Blue Bird’s management minimized such pressure in its public statements, even as it fought hard to beat back union organizers.
“Although we respect and support the right for employees to choose, we do not believe that Blue Bird is better served by injecting a labor union into our relationship with employees,” said Julianne Barclay, a spokeswoman for the company. “During the pending election campaign, we have voiced our opinion to our employees that a union is not in the best interest of the company or our employees.”
Friday’s union victory has the labor movement thinking big as the federal money continues to flow, and that could be good for Mr. Biden and other Democrats, especially in the pivotal state of Georgia.
“Workers at places like Blue Bird, in many ways, embody the future,” Mr. Flippo said after the vote, adding, “For too long, corporations cynically viewed the South as a place where they could suppress wages and working conditions because they believed they could keep workers from unionizing.”
The Blue Bird union shop, 1,400 workers strong, will be one of the biggest in the South, and union leaders said it could be a beachhead as they eyed new electric vehicle suppliers moving in — and potentially the biggest, most difficult targets: foreign electric vehicle makers like Hyundai, Mercedes-Benz and BMW, which have located in Georgia, Alabama and South Carolina in part to avoid unions.
“Companies move there for a reason — they want as smooth a path toward crushing unions as possible,” said Steve Smith, a national spokesman for the A.F.L.-C.I.O. “But we have federal money rolling in, a friendly administration and a chance to make inroads like we have never had before.”
The Blue Bird plant, which rises suddenly off a rural highway lined with peach and pecan orchards, has long made it a practice to hire less educated workers, some of whom have prison records and most of whom start at $16 or $17 an hour, said Alex Perkins, a main organizer for the United Steelworkers in Georgia.

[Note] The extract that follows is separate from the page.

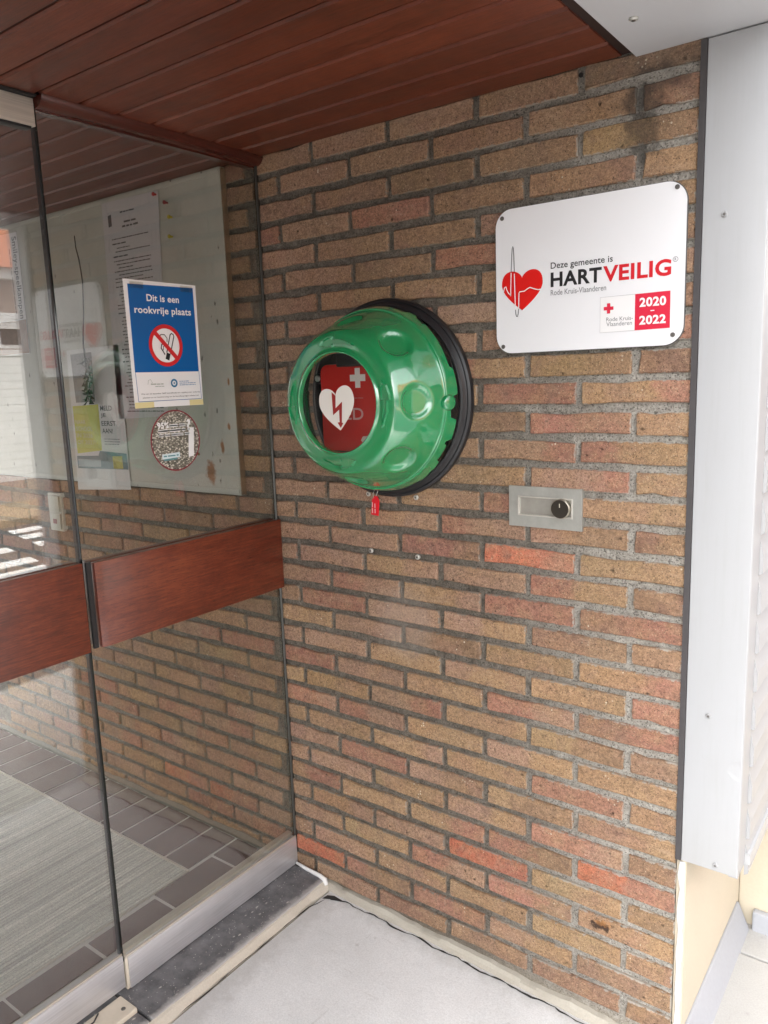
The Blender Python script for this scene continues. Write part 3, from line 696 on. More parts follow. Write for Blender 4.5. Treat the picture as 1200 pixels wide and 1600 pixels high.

A union was a tough sell for such vulnerable workers against a management that was fiercely opposed, organizers conceded. Coming off the last shift of the day on Thursday, most workers declined to speak on the record. A clutch of about a dozen workers stood on Friday at the Circle K gas station across the street from the plant in the predawn darkness, holding pro-union signs as the first workers arrived to cast ballots under the gaze of National Labor Relations Board monitors.
But Cynthia Harden, who has worked at the plant for five years and voted in favor of organizing, did talk about the pressure workers were under to vote against it. Slide shows on the voting process, which showed ballots marked “no,” said that the company could go broke if the union won, and there was a sudden appearance of food trucks at lunch and banners on the perimeter fence reading, “We Love Our Employees!”
“They’ve made some changes already, but if the union hadn’t started, nothing would have happened,” she said.
The letter that Georgia’s Democratic senators, Raphael Warnock and Jon Ossoff, wrote to Matt Stevenson, Blue Bird’s chief executive and president, was remarkably timid, praising the company for its cooperation and its well-paying jobs before “encouraging all involved, whatever their desired outcome, to make sure that the letter and the spirit of the National Labor Relations Act are followed.”
Mr. Perkins fumed at that tone, considering the work that unions had put in to help Mr. Warnock win re-election last year. “I won’t forget it next time,” he said.
Both senators declined requests to comment on the election.